I increasingly think that your currency is slogans and pop terminology (suits/geeks, etc etc) rather than actual substantive analysis. Your latest is to–in an almost postmodernist sense–rewrite any oppositional writing in terms of your world view, one in which the opposition is now attacking the “weakest arguments.” I see this more as name calling than anything else.
“one standard deviation worse than what would be normal in economics.”
Here you use statistical/scientific language, a “standard deviation.” But your use–unless I’m mistaken–is entirely rhetorical. What standard deviation are you talking about? In what terms? What criteria are you using?
Or is this all just anecdotes and rhetoric?
wm13
Dec 1 2009 at 4:05pm
“He said that when a bank securitizes a loan, it can turn around and lend the money again, increasing lending. I asked why this is a feature, rather than a bug. Pozen did not answer.”
The answer is, because origination and investment are two different skills. So first, there is no reason to believe that an organization that is good at the first will be good at the second. And second, even if an organization is good at both, there is no reason to believe that the portfolio it originates is the portfolio it wants to invest in.
Ryan Vann
Dec 1 2009 at 4:10pm
Syd,
Perhaps you should re-read the paragraph from which the phrase, “attacks the weakest arguments of the skeptics” comes from. I thougt Mr. Kling did enough substantiating for a blog post; he even posed an argument that he believes is stronger.
I’m not sure how using the concept of standard deviation is anecdotal, but it does seem a cutesie interjection of statistical vernacular. I’m not sure exactly what was meant either. What do climate scientist deviate from exactly (the mean doesn’t make much sense to me)? Truth?
mark
Dec 1 2009 at 4:48pm
“For banking to do the job it is meant to do (ie. make loans that will be paid back), a bank should be required to keep all loans it makes on its books until maturity.”
This statement is very simplistic and bad policy and also philosophically at odds with the blog’s libertarian preferences.
Two examples of why it is overly simplistic. First, placed as it is after a passage on securitization I wonder if the poster and the blogger understand that transferability and securitization are two different things (indeed, credit, transferability and securitization are three different things). One can transfer to an unleveraged buyer – what would be wrong as a matter of policy in that? How would restricting that transfer enhance “banking”? Suppose on day one, a bank invests all the deposits it takes in in a 30 day loan to a government at a 1% interest rate. If on day two, a commercial customer comes in that is willing to pay a 2% interest rate for 30 days, why should the bank have to wait for enough other deposits to come in to make that loan, as opposed to selling the first one off?

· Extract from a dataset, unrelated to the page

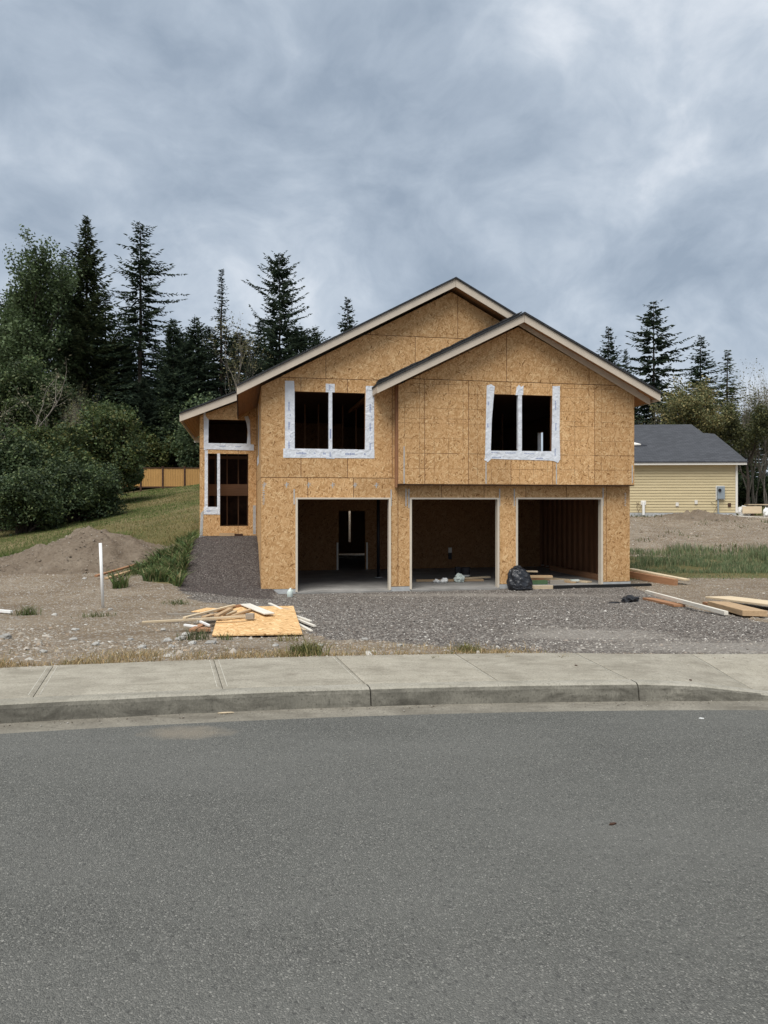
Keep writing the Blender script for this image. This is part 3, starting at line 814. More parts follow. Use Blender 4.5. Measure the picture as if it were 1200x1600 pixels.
# eave fascias
MB().box(-.625, -.59, -.36, 5.2, mz(-.6) - .24, mz(-.6) - .03).build('fascia_board', 'dark_wood', house)
MB().box(-2.435, -2.40, 4.84, 12.25, 4.20, 4.41).build('fascia_board', 'fascia', house)
MB().box(-2.42, -1.9, 12.22, 12.26, 4.1, 4.32).build('fascia_board', 'trim_white', house)
MB().box(2.955, 2.985, -.71, .0, 4.46, 4.66).build('fascia_board', 'fascia', house)
MB().box(10.985, 11.015, -.71, 4.0, 4.44, 4.64).build('fascia_board', 'fascia', house)
# eave lining boards, one by one
def lining(zf, u0, u1, v0, v1, n):
    for k in range(n):
        a = u0 + (u1 - u0) * k / n; b = u0 + (u1 - u0) * (k + 1) / n - .006
        MB().prism([(a, zf(a) - .135), (b, zf(b) - .135), (b, zf(b) - .155), (a, zf(a) - .155)], 'v', v0, v1).build('soffit_board', 'soffit', house)
lining(mz, -.585, -.015, -.36, 5.18, 6)
lining(lambda u: 4.437 + WP * (u + 2.43), -2.39, -1.85, 4.84, 12.2, 6)
lining(gz, 10.5, 10.98, -.70, 4.0, 5)
lining(gz, 2.99, 3.585, -.70, -.02, 5)
MB().box(3.62, 10.4, -.72, -.31, 4.0, 4.001) if False else None

# ------------------------------------------------------------------ neighbouring house
nh = empty('neighbour_house', (0, 0, 0), 0)
ny0 = 41.6
nx1 = at(1152, ny0); nx0 = at(940, ny0)
nz0 = .78
nh.location = (nx1, ny0, nz0); nh.rotation_euler = (0, 0, R(-3.5))
tag(nh, 'single-storey house with pale yellow lap siding and grey shingle roof behind the building site', 'house')
LX = nx0 - nx1                                # local: wall runs from LX to 0 along x, y back
MB().box(LX, -.04, .02, 9.5, -.6, .24).build('foundation', 'concrete_stem', nh)
MB().box(LX, 0, .05, 9.5, .24, 3.0).build('wall', 'siding', nh)
zt = 2.93
n = 17
sd_ = MB()
for k in range(n):
    z0 = .25 + (zt - .25) * k / n; z1 = .25 + (zt - .25) * (k + 1) / n + .01
    sd_.add([(LX, .006, z0), (-.1, .006, z0), (-.1, .036, z1), (LX, .036, z1), (LX, .048, z0), (-.1, .048, z0)], [(0, 1, 2, 3), (4, 5, 1, 0)])
o = sd_.build('lap_siding', 'siding', nh); o['kind'] = 'stuff'
MB().box(-.098, .02, -.02, .12, .24, zt).build('corner_board', 'trim_white', nh)
MB().box(LX, .38, -.36, -.32, 2.92, 3.10).build('gutter_board', 'trim_white', nh)
MB().box(LX, .36, -.32, .05, 2.93, 2.97).build('eave_lining', 'trim_white', nh)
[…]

Second, it ensures duration mismatch and liquidity problems except to the extent it forces banks not to make loans of more than a few days’maturity. A banking system with demand deposits cannot make many long term loans and hold them to maturity without a liquidity source. If you were in finance in the Volcker era you know this.
As one of the commenters above noted, banks have an infrastructure for originating loans. Other financial intermediaries with different liability profiles such as insurance companies and pension funds have an appetite for longer maturity paper but no infrastructure for originating it. Why should the latter be made to duplicate the banks’ origination infrastucture?
Simon K
Dec 1 2009 at 5:25pm
I don’t see a fundamental problem with securitization. It seems to be a reasonable way to transform big, unique, illiquid, long term loans into small, liquid bonds, without the originator needing to carry interest rate risk, as they would if they simply financed their lending by selling their own short term debt. The problems with the latter model were demonstrated in the S&L crisis, which is why we ended up moving to securitization. It should spread risk.

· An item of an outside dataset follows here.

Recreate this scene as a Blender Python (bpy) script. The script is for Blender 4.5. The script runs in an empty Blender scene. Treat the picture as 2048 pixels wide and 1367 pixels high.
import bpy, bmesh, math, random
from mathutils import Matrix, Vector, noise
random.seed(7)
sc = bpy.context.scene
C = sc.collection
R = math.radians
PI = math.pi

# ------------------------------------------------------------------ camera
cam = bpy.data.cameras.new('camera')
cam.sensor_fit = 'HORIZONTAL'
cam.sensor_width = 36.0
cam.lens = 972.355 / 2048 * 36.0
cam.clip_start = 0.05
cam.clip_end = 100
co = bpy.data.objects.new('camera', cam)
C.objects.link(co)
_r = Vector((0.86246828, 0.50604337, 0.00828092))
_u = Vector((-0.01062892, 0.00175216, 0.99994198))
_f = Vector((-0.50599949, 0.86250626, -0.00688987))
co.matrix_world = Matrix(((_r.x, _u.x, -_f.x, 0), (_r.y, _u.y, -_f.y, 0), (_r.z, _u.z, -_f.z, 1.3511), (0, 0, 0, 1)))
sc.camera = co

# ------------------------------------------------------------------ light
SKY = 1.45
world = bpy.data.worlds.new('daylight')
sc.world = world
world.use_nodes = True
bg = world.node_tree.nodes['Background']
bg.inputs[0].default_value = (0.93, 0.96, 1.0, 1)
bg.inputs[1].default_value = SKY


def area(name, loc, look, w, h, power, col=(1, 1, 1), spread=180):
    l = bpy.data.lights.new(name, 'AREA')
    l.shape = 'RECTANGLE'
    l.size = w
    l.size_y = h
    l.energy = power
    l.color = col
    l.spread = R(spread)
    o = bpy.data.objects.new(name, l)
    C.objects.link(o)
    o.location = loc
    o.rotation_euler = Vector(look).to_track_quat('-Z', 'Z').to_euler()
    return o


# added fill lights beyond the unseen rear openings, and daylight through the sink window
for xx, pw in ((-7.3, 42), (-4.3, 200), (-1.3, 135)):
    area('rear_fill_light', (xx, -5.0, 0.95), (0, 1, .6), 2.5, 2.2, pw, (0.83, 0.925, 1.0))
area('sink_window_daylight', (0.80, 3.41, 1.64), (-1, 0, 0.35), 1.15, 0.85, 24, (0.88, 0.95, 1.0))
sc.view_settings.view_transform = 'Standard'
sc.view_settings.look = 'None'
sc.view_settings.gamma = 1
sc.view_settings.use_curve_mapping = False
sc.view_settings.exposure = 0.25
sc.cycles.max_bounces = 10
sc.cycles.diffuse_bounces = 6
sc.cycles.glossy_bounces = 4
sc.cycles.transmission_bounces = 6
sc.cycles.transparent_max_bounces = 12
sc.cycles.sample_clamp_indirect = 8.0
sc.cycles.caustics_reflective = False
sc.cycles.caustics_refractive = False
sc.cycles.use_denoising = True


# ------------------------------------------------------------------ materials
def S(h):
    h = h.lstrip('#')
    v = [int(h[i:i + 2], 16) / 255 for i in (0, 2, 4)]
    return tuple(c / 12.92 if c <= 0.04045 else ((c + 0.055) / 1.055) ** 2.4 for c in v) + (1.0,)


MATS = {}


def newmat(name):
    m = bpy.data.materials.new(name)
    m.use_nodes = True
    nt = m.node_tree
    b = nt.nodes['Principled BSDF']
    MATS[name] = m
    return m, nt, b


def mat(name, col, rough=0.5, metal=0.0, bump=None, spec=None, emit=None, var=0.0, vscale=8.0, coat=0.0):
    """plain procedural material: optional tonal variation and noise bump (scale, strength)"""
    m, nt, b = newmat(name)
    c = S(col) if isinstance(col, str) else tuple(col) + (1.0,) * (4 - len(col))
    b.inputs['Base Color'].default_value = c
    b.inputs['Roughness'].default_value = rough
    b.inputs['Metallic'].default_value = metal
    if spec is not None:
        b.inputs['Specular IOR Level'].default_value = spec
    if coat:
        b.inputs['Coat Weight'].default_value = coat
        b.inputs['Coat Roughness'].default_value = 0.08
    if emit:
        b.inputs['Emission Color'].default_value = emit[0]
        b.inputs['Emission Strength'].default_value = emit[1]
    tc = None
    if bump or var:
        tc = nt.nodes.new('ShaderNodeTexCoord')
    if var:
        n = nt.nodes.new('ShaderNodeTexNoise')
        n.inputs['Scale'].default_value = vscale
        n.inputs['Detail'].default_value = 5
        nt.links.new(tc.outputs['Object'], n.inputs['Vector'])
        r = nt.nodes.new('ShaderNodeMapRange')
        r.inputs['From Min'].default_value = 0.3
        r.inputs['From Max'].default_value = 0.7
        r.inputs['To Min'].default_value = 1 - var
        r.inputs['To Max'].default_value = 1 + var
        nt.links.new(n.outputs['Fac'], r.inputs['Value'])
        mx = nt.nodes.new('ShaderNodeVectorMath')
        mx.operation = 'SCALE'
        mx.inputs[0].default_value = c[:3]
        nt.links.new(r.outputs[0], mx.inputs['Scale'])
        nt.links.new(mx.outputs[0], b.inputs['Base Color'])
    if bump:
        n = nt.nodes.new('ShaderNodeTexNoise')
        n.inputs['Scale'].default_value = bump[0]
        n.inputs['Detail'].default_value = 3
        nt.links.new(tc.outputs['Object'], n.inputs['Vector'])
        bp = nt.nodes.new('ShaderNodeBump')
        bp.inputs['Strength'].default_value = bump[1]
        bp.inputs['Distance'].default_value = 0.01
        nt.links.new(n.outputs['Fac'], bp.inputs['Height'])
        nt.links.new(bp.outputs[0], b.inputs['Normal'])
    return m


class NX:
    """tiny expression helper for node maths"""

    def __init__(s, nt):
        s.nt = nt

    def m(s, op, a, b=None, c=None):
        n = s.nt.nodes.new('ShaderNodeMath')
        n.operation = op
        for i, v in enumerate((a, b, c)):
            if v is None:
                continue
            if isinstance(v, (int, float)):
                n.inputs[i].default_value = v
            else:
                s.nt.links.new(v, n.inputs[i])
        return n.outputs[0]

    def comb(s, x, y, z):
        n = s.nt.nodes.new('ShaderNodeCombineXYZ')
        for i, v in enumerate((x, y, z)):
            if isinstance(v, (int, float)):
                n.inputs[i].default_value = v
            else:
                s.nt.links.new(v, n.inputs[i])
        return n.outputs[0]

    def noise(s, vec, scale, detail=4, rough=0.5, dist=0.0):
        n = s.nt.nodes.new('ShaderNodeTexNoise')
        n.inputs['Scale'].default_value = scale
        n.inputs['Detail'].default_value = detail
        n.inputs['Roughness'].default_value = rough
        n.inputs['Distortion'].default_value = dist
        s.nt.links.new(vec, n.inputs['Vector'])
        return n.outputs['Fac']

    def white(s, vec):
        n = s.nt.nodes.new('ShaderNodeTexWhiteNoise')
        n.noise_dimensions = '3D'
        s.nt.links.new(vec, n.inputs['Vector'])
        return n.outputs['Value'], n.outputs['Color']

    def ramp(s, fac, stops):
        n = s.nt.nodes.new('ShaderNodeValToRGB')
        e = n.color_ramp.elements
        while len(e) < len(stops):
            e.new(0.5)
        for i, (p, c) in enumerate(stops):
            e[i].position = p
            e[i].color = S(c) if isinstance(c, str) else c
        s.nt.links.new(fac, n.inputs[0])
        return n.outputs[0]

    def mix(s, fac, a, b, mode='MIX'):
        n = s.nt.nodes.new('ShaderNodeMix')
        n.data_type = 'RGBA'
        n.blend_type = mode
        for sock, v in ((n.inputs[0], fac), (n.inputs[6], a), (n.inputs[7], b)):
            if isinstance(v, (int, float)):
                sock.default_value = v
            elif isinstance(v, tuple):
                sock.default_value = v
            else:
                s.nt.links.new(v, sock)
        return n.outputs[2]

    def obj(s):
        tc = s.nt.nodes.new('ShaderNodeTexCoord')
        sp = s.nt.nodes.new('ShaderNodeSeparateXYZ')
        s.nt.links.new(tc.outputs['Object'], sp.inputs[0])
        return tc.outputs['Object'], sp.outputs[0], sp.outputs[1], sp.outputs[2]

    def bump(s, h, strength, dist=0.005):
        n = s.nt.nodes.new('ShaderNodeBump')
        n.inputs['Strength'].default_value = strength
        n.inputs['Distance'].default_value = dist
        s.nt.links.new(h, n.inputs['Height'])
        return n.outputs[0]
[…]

Of course, it didn’t work out that way, but the problem was specific to the particular model of securitization and the reasons it was adopted, not the general idea. The model that was in use (sadly still is for prime loans) encouraged originators to ignore default risk, because they didn’t have to carry any of it. In fact they could make the balance sheets look better by securitizing their loans and buying the resulting securities. That should have tipped people off that something was wrong …

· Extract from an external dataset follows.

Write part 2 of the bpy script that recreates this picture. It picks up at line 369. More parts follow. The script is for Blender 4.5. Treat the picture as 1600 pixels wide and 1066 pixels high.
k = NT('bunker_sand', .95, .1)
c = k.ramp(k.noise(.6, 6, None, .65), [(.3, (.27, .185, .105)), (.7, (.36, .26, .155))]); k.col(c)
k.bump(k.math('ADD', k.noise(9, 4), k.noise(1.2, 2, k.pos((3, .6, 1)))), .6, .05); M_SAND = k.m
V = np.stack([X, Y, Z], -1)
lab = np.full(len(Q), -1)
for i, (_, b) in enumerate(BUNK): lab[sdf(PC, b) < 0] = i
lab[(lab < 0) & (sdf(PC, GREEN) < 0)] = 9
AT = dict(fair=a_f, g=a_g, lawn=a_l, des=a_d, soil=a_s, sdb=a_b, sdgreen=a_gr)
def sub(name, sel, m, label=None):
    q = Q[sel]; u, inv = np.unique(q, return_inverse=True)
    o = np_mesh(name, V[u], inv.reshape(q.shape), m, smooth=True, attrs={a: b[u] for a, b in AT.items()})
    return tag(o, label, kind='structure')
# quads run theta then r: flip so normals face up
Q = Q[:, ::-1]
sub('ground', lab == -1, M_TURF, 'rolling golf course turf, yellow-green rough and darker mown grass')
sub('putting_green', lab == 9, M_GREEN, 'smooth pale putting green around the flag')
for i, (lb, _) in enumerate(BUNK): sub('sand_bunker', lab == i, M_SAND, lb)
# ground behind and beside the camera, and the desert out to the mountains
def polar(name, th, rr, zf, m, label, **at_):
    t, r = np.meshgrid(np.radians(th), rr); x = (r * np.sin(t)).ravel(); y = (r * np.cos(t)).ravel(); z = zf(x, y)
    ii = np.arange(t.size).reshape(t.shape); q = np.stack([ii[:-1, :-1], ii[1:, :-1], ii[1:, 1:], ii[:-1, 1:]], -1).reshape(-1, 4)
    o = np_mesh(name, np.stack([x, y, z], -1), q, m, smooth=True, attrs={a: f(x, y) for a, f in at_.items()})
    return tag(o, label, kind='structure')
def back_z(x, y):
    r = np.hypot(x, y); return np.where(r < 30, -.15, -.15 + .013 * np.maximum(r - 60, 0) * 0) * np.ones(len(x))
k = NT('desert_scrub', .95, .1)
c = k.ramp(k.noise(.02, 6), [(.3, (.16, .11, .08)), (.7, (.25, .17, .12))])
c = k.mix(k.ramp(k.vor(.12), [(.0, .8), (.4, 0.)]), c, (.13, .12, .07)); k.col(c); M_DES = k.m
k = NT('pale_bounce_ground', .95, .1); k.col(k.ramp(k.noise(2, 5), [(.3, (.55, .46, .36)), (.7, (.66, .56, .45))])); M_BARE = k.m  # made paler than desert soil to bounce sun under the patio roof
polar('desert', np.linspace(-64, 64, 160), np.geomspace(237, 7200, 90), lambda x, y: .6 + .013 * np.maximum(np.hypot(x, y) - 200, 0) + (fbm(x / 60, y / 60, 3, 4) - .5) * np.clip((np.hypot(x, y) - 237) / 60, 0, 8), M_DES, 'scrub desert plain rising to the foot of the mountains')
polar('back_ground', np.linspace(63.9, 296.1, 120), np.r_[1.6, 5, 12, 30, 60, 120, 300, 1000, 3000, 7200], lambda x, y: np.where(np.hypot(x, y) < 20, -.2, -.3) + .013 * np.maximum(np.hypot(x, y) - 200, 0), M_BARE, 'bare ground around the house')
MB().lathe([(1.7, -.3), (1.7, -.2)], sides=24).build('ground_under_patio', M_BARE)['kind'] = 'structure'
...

In spite of the duration matching advantages of securitization, though, I doubt it would have become nearly as popular if it weren’t for regulatory capital arbitrage advanatges it gave banks.
Pete
Dec 1 2009 at 6:23pm
I think this is the second time you have mentioned code manipulation with the stolen emails. You should probably read: http://scienceblogs.com/deltoid/2009/12/quote_mining_code.php#more or this: http://allegationaudit.blogspot.com/2009/11/mining-source-code.html
Ryan Vann
Dec 2 2009 at 9:33am
I’m not buying the origination vs investment story; if it were the case, securitized instruments wouldn’t have been nearly as pervasive as they were. In other words, there wouldn’t be so many companies with so much securitized debt instruments. Likewise, you wouldn’t have instruments like life insurance securities if you really thought some firms weren’t able to originate the necessary underlying assets.
If anything, life insurance companies are far more capable of producing securities because they don’t have demand deposits, and people tend to keep insurance over a long time horizon.
Securitized debt basically performs two functions; it allows for risk pooling. This helps the credit rating of the underlying debt. The latter can lead to a higher risk appetite, which is partially what led to much of the current recession. Secondly, it is another way to raise capital. These two characteristics explain why so many firms deal in them.
George X
Dec 4 2009 at 5:08pm
Scientific American wrote:
If there were a massive conspiracy to defraud the world on climate (and to what end?), surely the thousands of e-mails and other files stolen from the University of East Anglia’s Climatic Research Unit and distributed by hackers on November 20 would bear proof of it.
In other words: where there’s smoke, there’s no fire.